Images are the blueprint of containers, which use them to spin or run applications. A vulnerable image begets a malware- or hacking-prone container, and consequently, the application itself becomes prone to malware or hacking as well. Identifying security gaps (such as unsecure code) pre-runtime and fixing them accordingly before the image is scheduled in an orchestration environment will significantly save time and effort reworking on builds, as well as reduce overhead and disruptions in the application’s life cycle:

• Ensure that the container images are signed, authenticated, and drawn from a trusted registry; when scanning images, consider scanning the registries as well since registries can be compromised and their images tampered with.
• Secure the daemon; restrict access to it or employ encrypted communication protocols when exposing it in the network.
• Enforce the principle of least privilege; unlike with a hypervisor, which acts as a central point of management, any user, service, or application with access to the container’s root account can get into other containers sharing the kernel.
• Isolate resources; properly configure control groups and namespaces, that is, what and how much resources a container is allowed to use.
• Bake security in to further reduce the need for extra builds; Docker, for instance, has its own documentation on the built-in security features of its engine that can serve as a reference.

Security by design

Experts predict that this year, intelligent enterprise resource planning-based (i-ERP) applications, which are typically hosted on cloud platforms and designed to manage and automate business processes, will be the benchmarks that 15 percent of Global 2000 enterprises will use to improve their bottom lines and enrich customer experience.
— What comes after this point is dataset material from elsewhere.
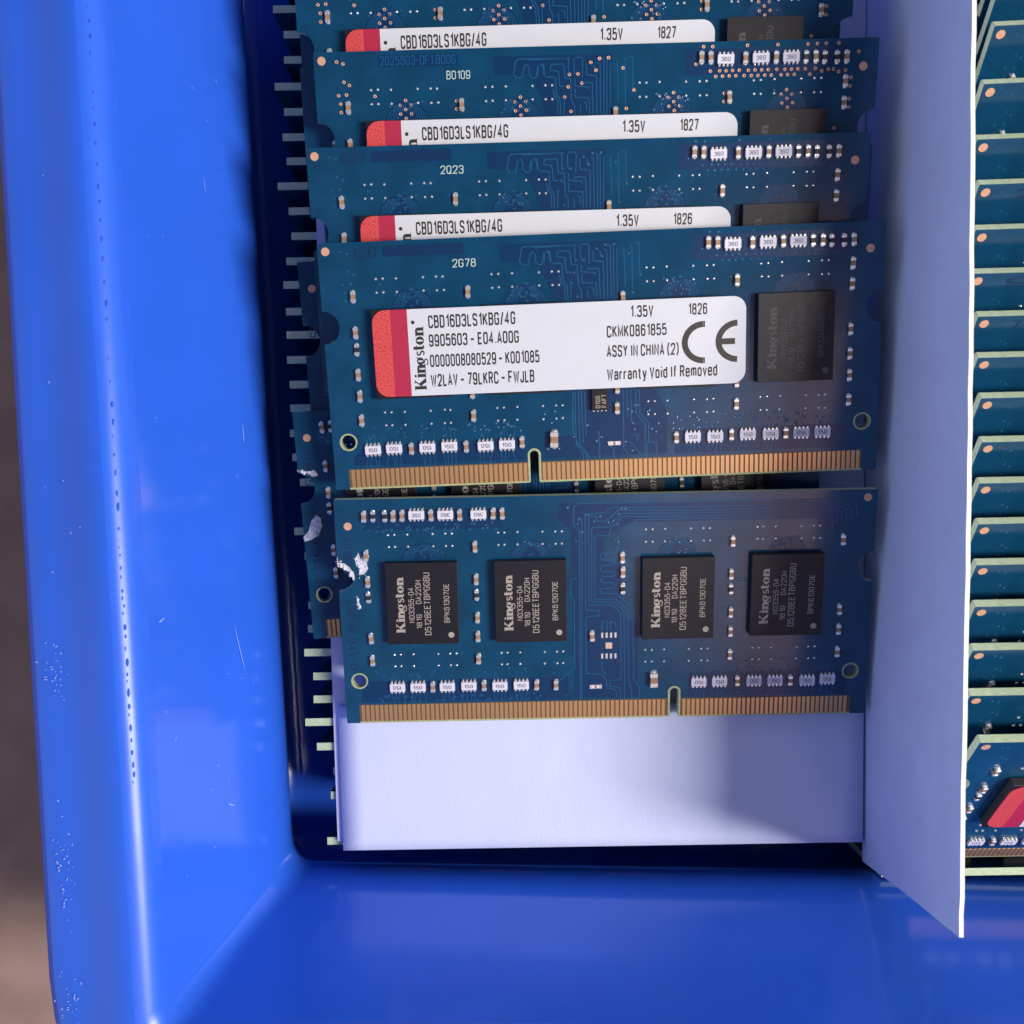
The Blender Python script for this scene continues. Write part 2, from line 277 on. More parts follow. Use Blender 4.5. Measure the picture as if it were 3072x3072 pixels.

Indeed, virtualization and the cloud are increasingly transforming the ways personal and mission-critical data are handled and processed.

But it’s not just about securing containers and VMs. Regardless if an organization’s workloads are under the physical, virtual, or cloud infrastructures (or any combination thereof), maintaining and securing them can be daunting. True to the DevOps culture, streamlining is the name of the game. Whether using virtual machines or containers (or both at the same time) to test, run, and deploy applications, their security shouldn’t be a roadblock. Incorporating security into the very infrastructures that drive applications to work not only helps thwart threats, but also reduces business risks to organizations.